Mapping: Organizing Space
Mapping Mapping Mapping!
For the last couple of weeks Youth Voices producers have focused on understanding and using maps to explore and share stories of their community. Students were first introduced to personal maps and asked to identify 10 hotspots in their neighborhood. Hotspots are places, people and events that are meaningful to them for a variety of reasons. They represent a part of each student's personal experiences with their neighborhood, and will guide them through the process of drawing their personal maps. A second clear layer, placed directly above the map, provides an additional opportunity for annotation and detail for each hotspot.
In an earlier incarnation of Departures, entitled Webstories, Tara McPherson, in reference to students' personal maps, wrote that "memory overwrites physical reality." This is certainly the case for the current crop of student producers, who placed locations that are not in the same physical vicinity next to each other on the map, while other places (streets, businesses, etc.) were simply omitted. Distance is based on experiences, so Cypress Park may be adjacent to Burbank, or Atwater Village to Whittier. In many ways this follows the history of cartography, where maps have not always been simple representations of reality but a tool used to conceptualize and organize space. The personal maps, the hotspots, and the second annotated layer function as tools for the students to conceptualize and organize their space -- or their community.
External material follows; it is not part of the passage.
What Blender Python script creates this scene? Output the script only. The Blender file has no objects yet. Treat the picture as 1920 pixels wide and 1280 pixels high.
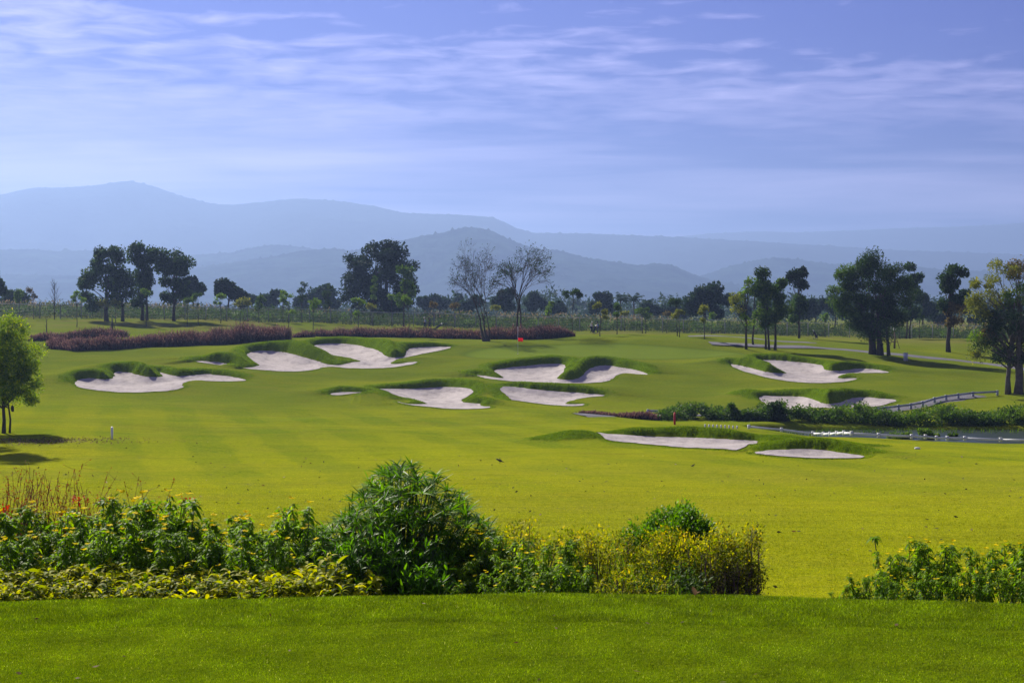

After completing their personal maps, the students elaborated their ideas with interactive Google maps. The three digital maps (one for each school) provide an expanded vision of Northeast Los Angeles based again on the students' experiences: where they hang out, where they play sports, where they feel safe or where they choose to avoid. This virtual landscape allows the viewer to see how the students collectively understand and utilize their community. They placed a selection of their hotspots on the map, and added descriptions and media that further explain their connection to the location.
This process of mapping -- selecting hotspots, drawing the map, placing the hotspots, and adding additional layers of descriptions and detail -- raises vital questions and issues about community, while identifying and nurturing links between the students.